WRITTEN EXERCISE: All material below is to be reproduced exactly.

DATA EXCERPT:
╔══

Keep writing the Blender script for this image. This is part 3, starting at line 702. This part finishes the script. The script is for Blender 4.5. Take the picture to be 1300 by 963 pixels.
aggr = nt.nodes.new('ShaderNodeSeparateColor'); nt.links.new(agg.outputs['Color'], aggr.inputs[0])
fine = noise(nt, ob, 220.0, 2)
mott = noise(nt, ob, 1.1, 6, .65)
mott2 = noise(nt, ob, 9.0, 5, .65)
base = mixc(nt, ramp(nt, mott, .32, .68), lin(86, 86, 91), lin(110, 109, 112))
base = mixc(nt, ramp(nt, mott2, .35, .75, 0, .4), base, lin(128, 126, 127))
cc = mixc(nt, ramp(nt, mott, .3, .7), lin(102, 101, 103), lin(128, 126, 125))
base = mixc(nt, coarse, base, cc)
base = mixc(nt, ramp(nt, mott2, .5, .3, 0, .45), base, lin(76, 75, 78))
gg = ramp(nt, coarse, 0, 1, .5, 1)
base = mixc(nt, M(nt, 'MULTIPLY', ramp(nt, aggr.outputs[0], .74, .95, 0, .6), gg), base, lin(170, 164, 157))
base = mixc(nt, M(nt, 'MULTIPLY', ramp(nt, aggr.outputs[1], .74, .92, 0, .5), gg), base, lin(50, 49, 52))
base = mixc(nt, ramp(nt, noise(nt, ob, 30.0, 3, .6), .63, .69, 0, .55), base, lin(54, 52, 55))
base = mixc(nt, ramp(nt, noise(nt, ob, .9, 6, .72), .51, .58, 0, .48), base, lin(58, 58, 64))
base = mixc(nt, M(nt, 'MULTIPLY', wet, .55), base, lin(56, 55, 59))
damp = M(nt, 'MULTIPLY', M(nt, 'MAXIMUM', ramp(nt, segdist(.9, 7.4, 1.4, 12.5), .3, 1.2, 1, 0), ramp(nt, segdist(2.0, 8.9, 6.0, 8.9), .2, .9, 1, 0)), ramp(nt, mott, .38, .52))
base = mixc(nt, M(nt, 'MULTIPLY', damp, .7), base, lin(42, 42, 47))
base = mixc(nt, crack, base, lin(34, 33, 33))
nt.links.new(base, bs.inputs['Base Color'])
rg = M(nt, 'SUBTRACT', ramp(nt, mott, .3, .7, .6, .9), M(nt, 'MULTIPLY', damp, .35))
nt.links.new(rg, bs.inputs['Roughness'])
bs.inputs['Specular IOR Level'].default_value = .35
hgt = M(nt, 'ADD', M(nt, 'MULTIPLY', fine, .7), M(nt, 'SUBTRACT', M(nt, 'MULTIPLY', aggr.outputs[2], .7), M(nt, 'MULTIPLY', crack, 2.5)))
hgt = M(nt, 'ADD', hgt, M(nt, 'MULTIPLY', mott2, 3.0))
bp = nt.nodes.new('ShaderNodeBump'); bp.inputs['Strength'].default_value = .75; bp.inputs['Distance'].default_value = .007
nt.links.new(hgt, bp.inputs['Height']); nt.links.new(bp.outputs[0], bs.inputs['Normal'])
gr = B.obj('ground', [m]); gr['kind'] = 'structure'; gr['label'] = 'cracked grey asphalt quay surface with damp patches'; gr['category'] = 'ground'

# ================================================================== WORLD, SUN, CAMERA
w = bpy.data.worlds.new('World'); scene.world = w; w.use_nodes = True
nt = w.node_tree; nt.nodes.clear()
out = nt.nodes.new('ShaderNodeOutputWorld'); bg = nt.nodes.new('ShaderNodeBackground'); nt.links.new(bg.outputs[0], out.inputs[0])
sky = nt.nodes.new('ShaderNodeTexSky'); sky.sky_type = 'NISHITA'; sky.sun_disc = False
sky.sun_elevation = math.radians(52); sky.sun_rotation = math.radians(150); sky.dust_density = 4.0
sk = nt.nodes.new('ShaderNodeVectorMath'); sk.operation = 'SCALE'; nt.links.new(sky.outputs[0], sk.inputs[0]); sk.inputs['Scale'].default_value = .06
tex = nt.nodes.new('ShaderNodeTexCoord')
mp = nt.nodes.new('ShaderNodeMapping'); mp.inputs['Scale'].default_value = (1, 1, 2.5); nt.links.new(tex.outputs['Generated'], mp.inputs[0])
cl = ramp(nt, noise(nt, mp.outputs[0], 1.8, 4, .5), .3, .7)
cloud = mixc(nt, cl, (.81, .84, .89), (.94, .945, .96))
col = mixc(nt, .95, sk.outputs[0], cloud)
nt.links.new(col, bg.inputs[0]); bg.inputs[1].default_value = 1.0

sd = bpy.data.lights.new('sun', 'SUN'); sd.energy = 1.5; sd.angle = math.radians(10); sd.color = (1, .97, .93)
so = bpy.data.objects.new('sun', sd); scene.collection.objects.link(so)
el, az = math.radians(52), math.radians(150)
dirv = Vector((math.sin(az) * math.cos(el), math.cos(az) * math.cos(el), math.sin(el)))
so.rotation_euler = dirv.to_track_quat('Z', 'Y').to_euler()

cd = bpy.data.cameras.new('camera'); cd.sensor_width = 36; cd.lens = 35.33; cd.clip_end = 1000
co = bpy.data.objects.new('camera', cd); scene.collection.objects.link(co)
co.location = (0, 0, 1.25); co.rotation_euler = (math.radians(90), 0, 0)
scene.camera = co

╚══

CORRECT ANSWER:
Keep writing the Blender script for this image. This is part 3, starting at line 702. This part finishes the script. The script is for Blender 4.5. Take the picture to be 1300 by 963 pixels.
aggr = nt.nodes.new('ShaderNodeSeparateColor'); nt.links.new(agg.outputs['Color'], aggr.inputs[0])
fine = noise(nt, ob, 220.0, 2)
mott = noise(nt, ob, 1.1, 6, .65)
mott2 = noise(nt, ob, 9.0, 5, .65)
base = mixc(nt, ramp(nt, mott, .32, .68), lin(86, 86, 91), lin(110, 109, 112))
base = mixc(nt, ramp(nt, mott2, .35, .75, 0, .4), base, lin(128, 126, 127))
cc = mixc(nt, ramp(nt, mott, .3, .7), lin(102, 101, 103), lin(128, 126, 125))
base = mixc(nt, coarse, base, cc)
base = mixc(nt, ramp(nt, mott2, .5, .3, 0, .45), base, lin(76, 75, 78))
gg = ramp(nt, coarse, 0, 1, .5, 1)
base = mixc(nt, M(nt, 'MULTIPLY', ramp(nt, aggr.outputs[0], .74, .95, 0, .6), gg), base, lin(170, 164, 157))
base = mixc(nt, M(nt, 'MULTIPLY', ramp(nt, aggr.outputs[1], .74, .92, 0, .5), gg), base, lin(50, 49, 52))
base = mixc(nt, ramp(nt, noise(nt, ob, 30.0, 3, .6), .63, .69, 0, .55), base, lin(54, 52, 55))
base = mixc(nt, ramp(nt, noise(nt, ob, .9, 6, .72), .51, .58, 0, .48), base, lin(58, 58, 64))
base = mixc(nt, M(nt, 'MULTIPLY', wet, .55), base, lin(56, 55, 59))
damp = M(nt, 'MULTIPLY', M(nt, 'MAXIMUM', ramp(nt, segdist(.9, 7.4, 1.4, 12.5), .3, 1.2, 1, 0), ramp(nt, segdist(2.0, 8.9, 6.0, 8.9), .2, .9, 1, 0)), ramp(nt, mott, .38, .52))
base = mixc(nt, M(nt, 'MULTIPLY', damp, .7), base, lin(42, 42, 47))
base = mixc(nt, crack, base, lin(34, 33, 33))
nt.links.new(base, bs.inputs['Base Color'])
rg = M(nt, 'SUBTRACT', ramp(nt, mott, .3, .7, .6, .9), M(nt, 'MULTIPLY', damp, .35))
nt.links.new(rg, bs.inputs['Roughness'])
bs.inputs['Specular IOR Level'].default_value = .35
hgt = M(nt, 'ADD', M(nt, 'MULTIPLY', fine, .7), M(nt, 'SUBTRACT', M(nt, 'MULTIPLY', aggr.outputs[2], .7), M(nt, 'MULTIPLY', crack, 2.5)))
hgt = M(nt, 'ADD', hgt, M(nt, 'MULTIPLY', mott2, 3.0))
bp = nt.nodes.new('ShaderNodeBump'); bp.inputs['Strength'].default_value = .75; bp.inputs['Distance'].default_value = .007
nt.links.new(hgt, bp.inputs['Height']); nt.links.new(bp.outputs[0], bs.inputs['Normal'])
gr = B.obj('ground', [m]); gr['kind'] = 'structure'; gr['label'] = 'cracked grey asphalt quay surface with damp patches'; gr['category'] = 'ground'

# ================================================================== WORLD, SUN, CAMERA
w = bpy.data.worlds.new('World'); scene.world = w; w.use_nodes = True
nt = w.node_tree; nt.nodes.clear()
out = nt.nodes.new('ShaderNodeOutputWorld'); bg = nt.nodes.new('ShaderNodeBackground'); nt.links.new(bg.outputs[0], out.inputs[0])
sky = nt.nodes.new('ShaderNodeTexSky'); sky.sky_type = 'NISHITA'; sky.sun_disc = False
sky.sun_elevation = math.radians(52); sky.sun_rotation = math.radians(150); sky.dust_density = 4.0
sk = nt.nodes.new('ShaderNodeVectorMath'); sk.operation = 'SCALE'; nt.links.new(sky.outputs[0], sk.inputs[0]); sk.inputs['Scale'].default_value = .06
tex = nt.nodes.new('ShaderNodeTexCoord')
mp = nt.nodes.new('ShaderNodeMapping'); mp.inputs['Scale'].default_value = (1, 1, 2.5); nt.links.new(tex.outputs['Generated'], mp.inputs[0])
cl = ramp(nt, noise(nt, mp.outputs[0], 1.8, 4, .5), .3, .7)
cloud = mixc(nt, cl, (.81, .84, .89), (.94, .945, .96))
col = mixc(nt, .95, sk.outputs[0], cloud)
nt.links.new(col, bg.inputs[0]); bg.inputs[1].default_value = 1.0

sd = bpy.data.lights.new('sun', 'SUN'); sd.energy = 1.5; sd.angle = math.radians(10); sd.color = (1, .97, .93)
so = bpy.data.objects.new('sun', sd); scene.collection.objects.link(so)
el, az = math.radians(52), math.radians(150)
dirv = Vector((math.sin(az) * math.cos(el), math.cos(az) * math.cos(el), math.sin(el)))
so.rotation_euler = dirv.to_track_quat('Z', 'Y').to_euler()

cd = bpy.data.cameras.new('camera'); cd.sensor_width = 36; cd.lens = 35.33; cd.clip_end = 1000
co = bpy.data.objects.new('camera', cd); scene.collection.objects.link(co)
co.location = (0, 0, 1.25); co.rotation_euler = (math.radians(90), 0, 0)
scene.camera = co